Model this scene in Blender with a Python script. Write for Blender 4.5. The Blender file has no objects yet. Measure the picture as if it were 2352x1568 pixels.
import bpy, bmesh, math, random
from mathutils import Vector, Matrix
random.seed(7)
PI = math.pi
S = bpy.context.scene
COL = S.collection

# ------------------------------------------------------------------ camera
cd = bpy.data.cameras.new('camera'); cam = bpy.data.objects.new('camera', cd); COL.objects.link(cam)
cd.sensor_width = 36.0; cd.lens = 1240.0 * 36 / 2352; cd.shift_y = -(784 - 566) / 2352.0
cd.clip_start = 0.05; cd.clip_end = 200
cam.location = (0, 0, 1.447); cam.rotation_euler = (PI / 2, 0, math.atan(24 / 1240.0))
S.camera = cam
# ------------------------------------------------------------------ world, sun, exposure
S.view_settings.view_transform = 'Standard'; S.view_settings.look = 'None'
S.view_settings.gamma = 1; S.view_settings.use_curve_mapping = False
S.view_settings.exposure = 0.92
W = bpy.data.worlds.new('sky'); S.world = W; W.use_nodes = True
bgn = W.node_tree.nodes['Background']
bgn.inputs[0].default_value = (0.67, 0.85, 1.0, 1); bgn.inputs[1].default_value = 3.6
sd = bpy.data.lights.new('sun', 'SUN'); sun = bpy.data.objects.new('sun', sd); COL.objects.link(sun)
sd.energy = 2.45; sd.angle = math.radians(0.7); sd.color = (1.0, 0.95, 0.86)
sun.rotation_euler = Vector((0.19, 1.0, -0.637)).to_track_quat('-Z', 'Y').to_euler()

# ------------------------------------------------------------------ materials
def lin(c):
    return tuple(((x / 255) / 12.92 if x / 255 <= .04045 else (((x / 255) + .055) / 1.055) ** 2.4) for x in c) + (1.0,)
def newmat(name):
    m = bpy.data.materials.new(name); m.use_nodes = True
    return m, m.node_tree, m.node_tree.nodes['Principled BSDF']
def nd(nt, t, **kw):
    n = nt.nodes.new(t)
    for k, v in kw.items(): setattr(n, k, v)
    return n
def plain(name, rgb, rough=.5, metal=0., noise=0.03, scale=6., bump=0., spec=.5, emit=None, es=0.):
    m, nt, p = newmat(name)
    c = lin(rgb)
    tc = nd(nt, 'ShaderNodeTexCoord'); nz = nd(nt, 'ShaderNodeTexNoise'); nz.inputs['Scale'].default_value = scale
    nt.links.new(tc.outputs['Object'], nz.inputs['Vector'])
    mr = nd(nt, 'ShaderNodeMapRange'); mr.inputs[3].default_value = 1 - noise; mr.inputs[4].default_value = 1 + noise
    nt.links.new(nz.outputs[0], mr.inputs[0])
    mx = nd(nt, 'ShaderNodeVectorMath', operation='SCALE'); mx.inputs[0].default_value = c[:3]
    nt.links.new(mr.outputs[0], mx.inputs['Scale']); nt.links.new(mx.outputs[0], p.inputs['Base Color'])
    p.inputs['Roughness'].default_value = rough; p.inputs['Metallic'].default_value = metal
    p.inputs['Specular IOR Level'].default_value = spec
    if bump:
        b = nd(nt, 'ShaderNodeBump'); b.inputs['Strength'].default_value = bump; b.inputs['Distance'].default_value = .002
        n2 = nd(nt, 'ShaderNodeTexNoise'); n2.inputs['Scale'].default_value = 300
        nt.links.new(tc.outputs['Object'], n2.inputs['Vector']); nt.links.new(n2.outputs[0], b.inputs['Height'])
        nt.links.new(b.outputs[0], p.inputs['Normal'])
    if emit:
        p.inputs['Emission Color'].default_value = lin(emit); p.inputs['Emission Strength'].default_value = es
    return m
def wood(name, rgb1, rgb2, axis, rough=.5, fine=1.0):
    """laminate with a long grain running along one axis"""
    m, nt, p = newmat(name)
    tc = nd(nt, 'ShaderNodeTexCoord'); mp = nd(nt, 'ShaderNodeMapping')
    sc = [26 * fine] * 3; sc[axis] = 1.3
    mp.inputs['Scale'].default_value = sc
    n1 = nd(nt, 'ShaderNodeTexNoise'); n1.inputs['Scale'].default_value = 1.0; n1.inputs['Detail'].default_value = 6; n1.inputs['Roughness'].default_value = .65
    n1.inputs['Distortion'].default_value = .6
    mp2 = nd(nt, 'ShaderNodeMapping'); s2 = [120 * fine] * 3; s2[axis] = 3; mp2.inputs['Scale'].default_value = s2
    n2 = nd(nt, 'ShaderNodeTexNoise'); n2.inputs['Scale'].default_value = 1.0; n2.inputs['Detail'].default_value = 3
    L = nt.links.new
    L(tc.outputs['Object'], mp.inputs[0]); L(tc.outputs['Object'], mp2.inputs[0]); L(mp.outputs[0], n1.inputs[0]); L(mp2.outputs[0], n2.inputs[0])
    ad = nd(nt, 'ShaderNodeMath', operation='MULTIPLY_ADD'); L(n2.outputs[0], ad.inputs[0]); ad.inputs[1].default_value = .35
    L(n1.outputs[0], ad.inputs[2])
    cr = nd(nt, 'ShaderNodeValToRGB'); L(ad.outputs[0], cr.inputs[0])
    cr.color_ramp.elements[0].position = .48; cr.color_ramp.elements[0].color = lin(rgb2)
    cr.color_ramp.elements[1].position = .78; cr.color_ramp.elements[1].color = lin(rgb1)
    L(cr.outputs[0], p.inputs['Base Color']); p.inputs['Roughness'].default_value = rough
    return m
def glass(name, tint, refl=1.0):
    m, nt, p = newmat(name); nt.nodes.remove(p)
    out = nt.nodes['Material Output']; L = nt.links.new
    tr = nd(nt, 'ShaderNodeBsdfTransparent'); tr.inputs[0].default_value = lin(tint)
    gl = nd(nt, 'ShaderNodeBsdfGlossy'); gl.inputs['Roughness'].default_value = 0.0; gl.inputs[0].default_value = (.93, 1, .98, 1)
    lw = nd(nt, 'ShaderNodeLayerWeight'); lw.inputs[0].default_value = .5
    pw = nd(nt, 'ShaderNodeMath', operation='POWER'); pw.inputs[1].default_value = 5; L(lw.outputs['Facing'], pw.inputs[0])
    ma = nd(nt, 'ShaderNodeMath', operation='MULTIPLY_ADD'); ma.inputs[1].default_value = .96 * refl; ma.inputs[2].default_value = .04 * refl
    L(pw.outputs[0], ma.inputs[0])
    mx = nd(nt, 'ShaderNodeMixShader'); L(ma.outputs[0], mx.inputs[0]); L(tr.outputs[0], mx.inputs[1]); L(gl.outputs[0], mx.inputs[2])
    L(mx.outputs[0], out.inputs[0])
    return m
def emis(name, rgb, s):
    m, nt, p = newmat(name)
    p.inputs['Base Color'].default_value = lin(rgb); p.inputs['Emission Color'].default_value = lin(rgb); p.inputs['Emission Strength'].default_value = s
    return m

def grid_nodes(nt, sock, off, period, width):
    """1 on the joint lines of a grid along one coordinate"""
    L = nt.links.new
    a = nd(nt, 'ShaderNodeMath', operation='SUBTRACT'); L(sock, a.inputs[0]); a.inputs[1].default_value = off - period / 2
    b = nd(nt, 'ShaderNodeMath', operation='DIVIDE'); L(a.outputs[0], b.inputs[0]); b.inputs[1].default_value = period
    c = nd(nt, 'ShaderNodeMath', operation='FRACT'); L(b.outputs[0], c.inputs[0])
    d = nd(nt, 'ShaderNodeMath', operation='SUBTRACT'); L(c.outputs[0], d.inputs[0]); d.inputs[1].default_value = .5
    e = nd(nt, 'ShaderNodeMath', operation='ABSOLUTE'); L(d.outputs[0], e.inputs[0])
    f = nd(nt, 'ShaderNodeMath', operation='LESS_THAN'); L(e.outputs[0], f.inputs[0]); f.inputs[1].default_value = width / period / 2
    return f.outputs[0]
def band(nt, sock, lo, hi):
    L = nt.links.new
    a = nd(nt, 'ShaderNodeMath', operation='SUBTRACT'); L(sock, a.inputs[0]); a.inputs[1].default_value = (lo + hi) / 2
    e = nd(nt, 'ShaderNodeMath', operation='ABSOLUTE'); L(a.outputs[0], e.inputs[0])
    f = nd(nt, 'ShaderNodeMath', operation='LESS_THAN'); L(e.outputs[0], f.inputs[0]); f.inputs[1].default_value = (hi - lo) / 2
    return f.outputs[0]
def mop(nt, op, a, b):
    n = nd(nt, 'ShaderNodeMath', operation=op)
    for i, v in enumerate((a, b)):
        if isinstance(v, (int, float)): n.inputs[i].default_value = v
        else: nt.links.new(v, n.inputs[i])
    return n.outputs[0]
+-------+
Print only the lines from the top of the data above down to the line holding "COL = S.collection", inclusive.

Model this scene in Blender with a Python script. Write for Blender 4.5. The Blender file has no objects yet. Measure the picture as if it were 2352x1568 pixels.
import bpy, bmesh, math, random
from mathutils import Vector, Matrix
random.seed(7)
PI = math.pi
S = bpy.context.scene
COL = S.collection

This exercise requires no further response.